Die Auswirkungen steigender Vorgaben für den Wohnungsbau schlagen sich am langen Ende immer auch auf die Mietpreise nieder. Ein Neubaubündnis muss sich deshalb intensiv mit den Folgekosten gesetzgeberischer Entscheidungen auseinandersetzen und einen Austausch zwischen allen Beteiligten auf Augenhöhe ermöglichen.

Auch die Vermieter und Wohnungsverwalter des BFW Landesverband Berlin/Brandenburg haben sich in der Umfrage zu den Themen für ein mögliches Bündnis für Bauen und Wohnen geäußert. Klar ist, dass die energetische Ertüchtigung der Wohnungsbestände für die Erreichung der Klimaschutzziele eine wesentliche Rolle spielt.

Große Hindernisse bei der Umsetzung neuer und gestiegener Anforderungen sehen die Unternehmen aber vor allem bei der Kostenverteilung. Demnach geben alle befragten Vermieter und Verwalter an, dass eine schnelle und flächendeckende Umsetzung der Klimaschutzmaßnahmen daran scheitere, dass die Kosten hierfür überwiegend durch die Vermieter getragen werden müssen und die Modernisierungsumlage begrenzt sei. Rund 43 Prozent geben zudem an, dass die bestehenden Fördermöglichkeiten für die energetische Ertüchtigung von Bestandsgebäuden nicht auskömmlich seien. In einem Bündnis für Wohnen müsste also ausgelotet werden, wie man hier zu fairen Lösungen kommen kann und wie eine zielgerichtete und attraktive Förderung aussehen muss.

Mehr als jeder Zweite Vermieter beklagt zudem, dass die Umsetzung neuer Vorgaben häufig an fehlenden technischen Kapazitäten scheitere.
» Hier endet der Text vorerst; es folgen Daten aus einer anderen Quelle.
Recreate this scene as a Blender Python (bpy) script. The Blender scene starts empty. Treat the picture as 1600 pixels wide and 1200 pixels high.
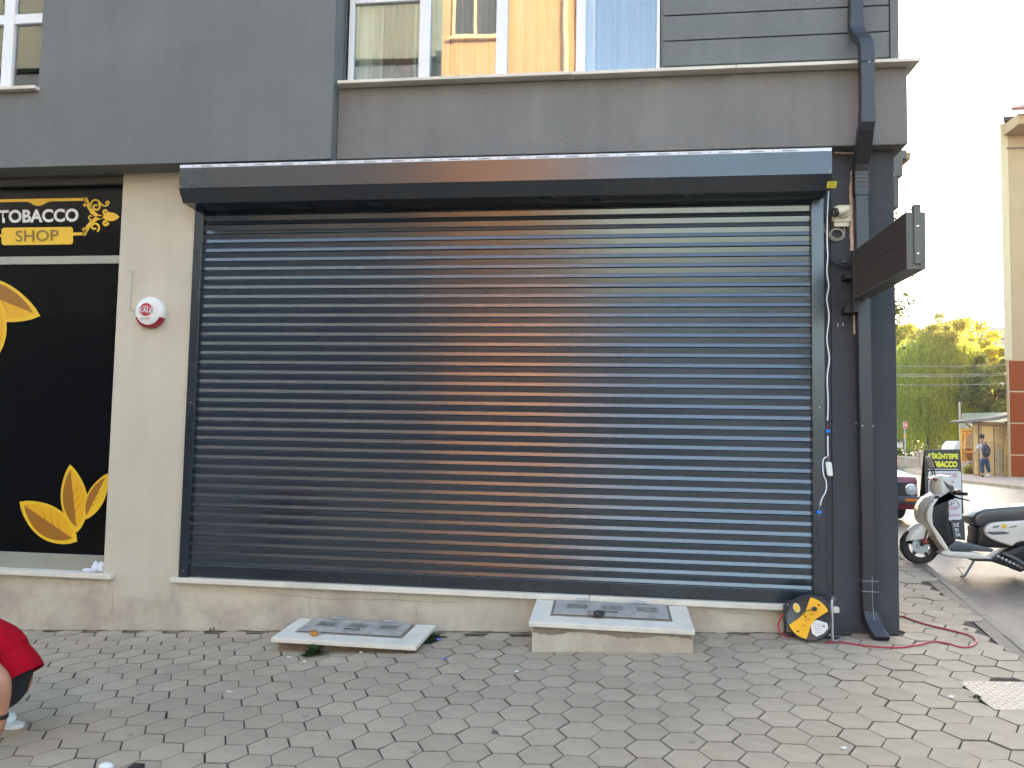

Beispielsweise sei die Leistungsfähigkeit der vorhandenen Stromnetze nicht ausreichend, um den zusätzlichen Strombedarf für Ladestationen für E-Autos zu bewältigen. Ebenso wie der Folgekostencheck von Vorgaben für den Neubau gehören Voruntersuchungen zur technischen Umsetzbarkeit geplanter Maßnahmen vor jedes Gesetzgebungsverfahren.

Ein weiteres Ergebnis der BFW-Umfrage unter den Vermietern und Verwaltern: Rund 86 Prozent der Befragten sehen dringenden Gesprächsbedarf bei der ausufernden Ausweisung von Milieuschutzgebieten in Berlin. Mittlerweile sind per Rechtsverordnungen der Bezirke 69 soziale Erhaltungsgebiete festgelegt. Darunter leidet auch die Gebäudesubstanz, weil Sanierungen und Modernisierungen einer Genehmigung bedürfen und häufig versagt werden. Studien haben zudem ergeben, dass die Ausweisung von Milieuschutzgebieten vielfach auf willkürlichen Faktoren und fehlerhaften Gutachten beruhen. In einem Bündnis für Wohnen gehört diese Praxis aus Sicht der BFW-Mitglieder auf den Prüfstand.